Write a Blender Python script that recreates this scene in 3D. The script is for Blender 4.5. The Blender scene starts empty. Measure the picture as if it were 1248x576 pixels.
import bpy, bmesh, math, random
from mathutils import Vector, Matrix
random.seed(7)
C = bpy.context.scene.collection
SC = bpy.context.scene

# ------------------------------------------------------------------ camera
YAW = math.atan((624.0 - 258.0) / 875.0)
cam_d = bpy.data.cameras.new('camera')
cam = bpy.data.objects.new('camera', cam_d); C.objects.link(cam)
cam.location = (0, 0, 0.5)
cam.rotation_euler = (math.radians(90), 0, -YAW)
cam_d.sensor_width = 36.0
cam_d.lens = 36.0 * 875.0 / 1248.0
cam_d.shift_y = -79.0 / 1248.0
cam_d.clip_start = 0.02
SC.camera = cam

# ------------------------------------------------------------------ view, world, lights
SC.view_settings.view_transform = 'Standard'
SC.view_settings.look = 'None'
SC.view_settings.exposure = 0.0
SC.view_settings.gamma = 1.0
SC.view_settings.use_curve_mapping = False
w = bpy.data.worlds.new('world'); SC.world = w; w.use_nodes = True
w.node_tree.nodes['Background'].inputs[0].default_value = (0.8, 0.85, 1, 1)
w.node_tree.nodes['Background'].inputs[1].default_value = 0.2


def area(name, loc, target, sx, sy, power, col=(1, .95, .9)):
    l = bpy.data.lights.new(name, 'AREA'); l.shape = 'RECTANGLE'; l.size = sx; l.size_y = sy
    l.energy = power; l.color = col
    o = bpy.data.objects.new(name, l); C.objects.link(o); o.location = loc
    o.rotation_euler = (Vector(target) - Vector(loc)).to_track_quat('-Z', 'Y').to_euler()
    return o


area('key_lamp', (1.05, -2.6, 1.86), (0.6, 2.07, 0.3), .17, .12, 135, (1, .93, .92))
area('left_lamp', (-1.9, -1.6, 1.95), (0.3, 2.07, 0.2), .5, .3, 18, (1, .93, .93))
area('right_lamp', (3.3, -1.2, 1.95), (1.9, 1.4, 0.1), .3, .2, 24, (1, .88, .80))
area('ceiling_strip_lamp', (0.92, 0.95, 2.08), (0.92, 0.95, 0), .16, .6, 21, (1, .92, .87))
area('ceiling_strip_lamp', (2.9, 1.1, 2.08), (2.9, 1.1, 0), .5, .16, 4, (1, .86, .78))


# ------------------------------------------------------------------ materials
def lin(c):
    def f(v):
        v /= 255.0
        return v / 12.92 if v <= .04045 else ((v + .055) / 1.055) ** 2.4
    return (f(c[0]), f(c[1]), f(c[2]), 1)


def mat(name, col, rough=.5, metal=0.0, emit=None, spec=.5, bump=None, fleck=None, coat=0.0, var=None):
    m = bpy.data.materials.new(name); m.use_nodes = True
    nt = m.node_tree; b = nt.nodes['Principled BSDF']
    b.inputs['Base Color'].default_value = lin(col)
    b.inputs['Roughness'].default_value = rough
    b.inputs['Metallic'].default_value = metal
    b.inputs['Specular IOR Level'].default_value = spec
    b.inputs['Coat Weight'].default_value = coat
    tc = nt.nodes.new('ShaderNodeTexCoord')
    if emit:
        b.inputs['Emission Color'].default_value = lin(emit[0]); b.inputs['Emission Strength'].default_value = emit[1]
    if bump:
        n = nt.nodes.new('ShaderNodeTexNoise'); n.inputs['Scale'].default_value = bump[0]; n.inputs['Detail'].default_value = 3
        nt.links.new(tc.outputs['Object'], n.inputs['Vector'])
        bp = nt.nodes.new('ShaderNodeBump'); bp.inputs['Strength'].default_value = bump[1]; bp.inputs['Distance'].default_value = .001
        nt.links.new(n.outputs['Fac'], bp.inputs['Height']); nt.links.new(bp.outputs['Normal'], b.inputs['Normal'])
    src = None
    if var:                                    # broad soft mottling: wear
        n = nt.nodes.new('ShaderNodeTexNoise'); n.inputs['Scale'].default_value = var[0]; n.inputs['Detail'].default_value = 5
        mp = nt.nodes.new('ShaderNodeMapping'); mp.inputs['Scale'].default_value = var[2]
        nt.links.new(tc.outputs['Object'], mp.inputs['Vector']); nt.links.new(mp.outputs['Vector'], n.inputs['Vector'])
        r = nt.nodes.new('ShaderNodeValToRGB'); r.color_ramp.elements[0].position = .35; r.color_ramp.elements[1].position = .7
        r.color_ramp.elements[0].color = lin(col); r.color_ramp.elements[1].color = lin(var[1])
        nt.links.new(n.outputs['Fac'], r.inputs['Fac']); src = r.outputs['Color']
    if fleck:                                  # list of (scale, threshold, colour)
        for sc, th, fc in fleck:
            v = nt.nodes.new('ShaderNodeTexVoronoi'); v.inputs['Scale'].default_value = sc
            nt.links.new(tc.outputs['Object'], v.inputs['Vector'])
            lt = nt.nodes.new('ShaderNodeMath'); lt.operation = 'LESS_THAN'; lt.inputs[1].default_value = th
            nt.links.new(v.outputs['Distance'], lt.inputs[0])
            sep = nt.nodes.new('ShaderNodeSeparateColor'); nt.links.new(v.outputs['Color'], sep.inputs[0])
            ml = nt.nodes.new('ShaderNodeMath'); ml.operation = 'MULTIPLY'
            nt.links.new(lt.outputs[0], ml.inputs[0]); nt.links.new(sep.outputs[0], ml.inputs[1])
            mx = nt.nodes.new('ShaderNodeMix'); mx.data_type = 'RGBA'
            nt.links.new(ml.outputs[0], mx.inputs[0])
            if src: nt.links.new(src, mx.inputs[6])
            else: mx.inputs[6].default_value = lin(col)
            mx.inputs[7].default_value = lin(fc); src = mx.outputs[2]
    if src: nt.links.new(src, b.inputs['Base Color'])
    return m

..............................

Given exercise
Please reproduce exactly the lines above, beginning with the first and ending with the line that contains "SC = bpy.context.scene", and include nothing outside that range.

Result for this task
Write a Blender Python script that recreates this scene in 3D. The script is for Blender 4.5. The Blender scene starts empty. Measure the picture as if it were 1248x576 pixels.
import bpy, bmesh, math, random
from mathutils import Vector, Matrix
random.seed(7)
C = bpy.context.scene.collection
SC = bpy.context.scene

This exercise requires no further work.